Conservative Bill C-23 may ultimately affect only students, the elderly and Aboriginals. Introduced by the Minister of Justice, the initial reason for Bill C-23 was to strengthen election rules.

Bill C-23, first presented by the Conservative party in 2006, prohibits the use of vouching and voter information cards for identification when voting. The prohibition is to help prevent voter fraud; an adverse effect is that the bill will now prevent students, seniors and Aboriginal people from voting using the vouching system.

“Their main challenge is not in proving who they are,” said Chief Electoral Officer, Marc Mayrand. “But in providing documentary proof of their current residential address.”Adding to those who are denied to vote are the 120,000 Canadians who had a neighbour vouch for them in the last federal election.

With the increase of political donations, it is easier for insiders to play money politics. In that case, candidates would be able to give $5000 to their own campaign, while it gets tougher for everyday Canadians. Stand up for Canadian Democracy, a petition on ndp.ca, highlights party objections to Bill C-23.

According to the NDP, the bill will prevent many thousands of Canadians from voting, including low-income Canadians, students, seniors and Aboriginals who may not have the necessary proof of address.
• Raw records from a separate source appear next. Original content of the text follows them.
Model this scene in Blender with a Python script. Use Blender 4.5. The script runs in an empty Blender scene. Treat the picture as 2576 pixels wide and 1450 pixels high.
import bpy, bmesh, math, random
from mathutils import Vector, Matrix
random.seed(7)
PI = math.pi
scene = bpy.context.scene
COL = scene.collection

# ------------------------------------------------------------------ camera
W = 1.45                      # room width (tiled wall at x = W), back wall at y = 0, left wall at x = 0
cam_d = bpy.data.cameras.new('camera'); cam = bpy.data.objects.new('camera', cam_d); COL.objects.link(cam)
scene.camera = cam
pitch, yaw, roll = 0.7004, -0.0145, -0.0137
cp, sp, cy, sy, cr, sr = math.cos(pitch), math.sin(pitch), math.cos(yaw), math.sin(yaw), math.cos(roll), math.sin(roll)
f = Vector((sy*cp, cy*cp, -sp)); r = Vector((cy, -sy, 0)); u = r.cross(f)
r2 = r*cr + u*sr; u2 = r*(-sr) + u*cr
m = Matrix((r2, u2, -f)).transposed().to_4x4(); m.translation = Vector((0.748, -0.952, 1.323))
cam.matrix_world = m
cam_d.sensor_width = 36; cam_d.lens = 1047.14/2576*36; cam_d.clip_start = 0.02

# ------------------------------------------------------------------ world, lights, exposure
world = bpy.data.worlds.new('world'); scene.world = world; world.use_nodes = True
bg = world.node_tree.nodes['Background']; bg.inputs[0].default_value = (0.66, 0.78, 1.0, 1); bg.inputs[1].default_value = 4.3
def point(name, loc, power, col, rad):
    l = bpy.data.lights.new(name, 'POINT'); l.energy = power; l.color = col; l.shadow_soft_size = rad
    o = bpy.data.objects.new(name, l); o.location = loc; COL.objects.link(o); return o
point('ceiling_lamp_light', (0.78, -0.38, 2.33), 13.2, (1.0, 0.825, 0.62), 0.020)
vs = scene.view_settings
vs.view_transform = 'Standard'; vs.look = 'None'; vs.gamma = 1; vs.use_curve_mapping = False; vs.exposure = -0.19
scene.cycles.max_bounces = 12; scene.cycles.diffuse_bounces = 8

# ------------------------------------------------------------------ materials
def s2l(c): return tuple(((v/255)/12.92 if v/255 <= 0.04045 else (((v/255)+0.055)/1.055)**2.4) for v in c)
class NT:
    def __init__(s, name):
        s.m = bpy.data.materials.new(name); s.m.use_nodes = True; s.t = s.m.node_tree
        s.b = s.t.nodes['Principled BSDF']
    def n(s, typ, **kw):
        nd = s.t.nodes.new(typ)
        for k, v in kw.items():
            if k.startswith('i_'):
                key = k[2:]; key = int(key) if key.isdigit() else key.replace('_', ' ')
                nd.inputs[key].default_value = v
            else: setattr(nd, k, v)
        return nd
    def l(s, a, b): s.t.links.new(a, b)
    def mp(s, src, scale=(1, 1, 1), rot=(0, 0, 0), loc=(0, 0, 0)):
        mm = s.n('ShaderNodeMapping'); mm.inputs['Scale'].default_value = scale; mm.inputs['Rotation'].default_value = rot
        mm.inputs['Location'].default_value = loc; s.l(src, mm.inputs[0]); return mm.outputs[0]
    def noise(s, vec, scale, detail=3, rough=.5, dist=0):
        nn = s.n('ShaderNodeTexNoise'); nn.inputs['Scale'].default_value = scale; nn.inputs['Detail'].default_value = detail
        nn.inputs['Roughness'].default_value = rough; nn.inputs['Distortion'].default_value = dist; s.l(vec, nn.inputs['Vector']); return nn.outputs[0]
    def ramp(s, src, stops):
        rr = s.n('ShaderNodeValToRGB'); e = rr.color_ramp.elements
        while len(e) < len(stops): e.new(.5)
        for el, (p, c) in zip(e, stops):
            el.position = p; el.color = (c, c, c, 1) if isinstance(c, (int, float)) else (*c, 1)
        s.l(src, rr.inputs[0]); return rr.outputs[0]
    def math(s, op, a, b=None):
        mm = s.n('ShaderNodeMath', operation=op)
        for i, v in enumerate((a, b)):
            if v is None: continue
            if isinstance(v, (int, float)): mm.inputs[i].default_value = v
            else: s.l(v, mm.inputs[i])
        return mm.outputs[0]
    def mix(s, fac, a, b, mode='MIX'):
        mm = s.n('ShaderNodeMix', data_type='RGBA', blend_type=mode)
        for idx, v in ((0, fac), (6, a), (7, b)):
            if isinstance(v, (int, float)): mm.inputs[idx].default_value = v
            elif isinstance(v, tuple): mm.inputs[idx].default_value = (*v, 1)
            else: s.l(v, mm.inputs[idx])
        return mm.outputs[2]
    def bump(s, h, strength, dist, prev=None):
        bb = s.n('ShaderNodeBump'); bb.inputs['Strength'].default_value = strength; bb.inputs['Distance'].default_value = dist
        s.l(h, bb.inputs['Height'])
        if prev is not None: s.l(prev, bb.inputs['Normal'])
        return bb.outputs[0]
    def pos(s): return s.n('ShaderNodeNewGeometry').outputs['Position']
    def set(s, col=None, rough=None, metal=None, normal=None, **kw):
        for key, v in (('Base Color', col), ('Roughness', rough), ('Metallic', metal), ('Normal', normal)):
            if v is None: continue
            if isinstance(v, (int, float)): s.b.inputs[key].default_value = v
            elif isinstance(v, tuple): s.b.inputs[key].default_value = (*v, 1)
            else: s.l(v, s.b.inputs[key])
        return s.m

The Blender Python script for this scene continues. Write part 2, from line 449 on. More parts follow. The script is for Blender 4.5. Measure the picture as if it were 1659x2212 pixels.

It also denies Elections Canada from speaking publicly about democracy or the importance of voting, including engaging with Canadians through Student Vote.

One of many issues taken with the bill is the absence of a clause providing Elections Canada any investigative powers it may need to find electoral fraud, such as the robo-call fraud from the 2011 elections.

The list of reforms from the Conservative party aimed at modernizing Elections Canada and Canada’s whole electoral system was first read in the House of Commons. Many political figures have taken issue with the bill, including Elizabeth May, leader of the Green Party.

“I am baffled and appalled and deeply shocked and troubled by this bill,” said May. “The things in it that are good could have been so much better, but the things that are bad are unforgivable in a democracy.”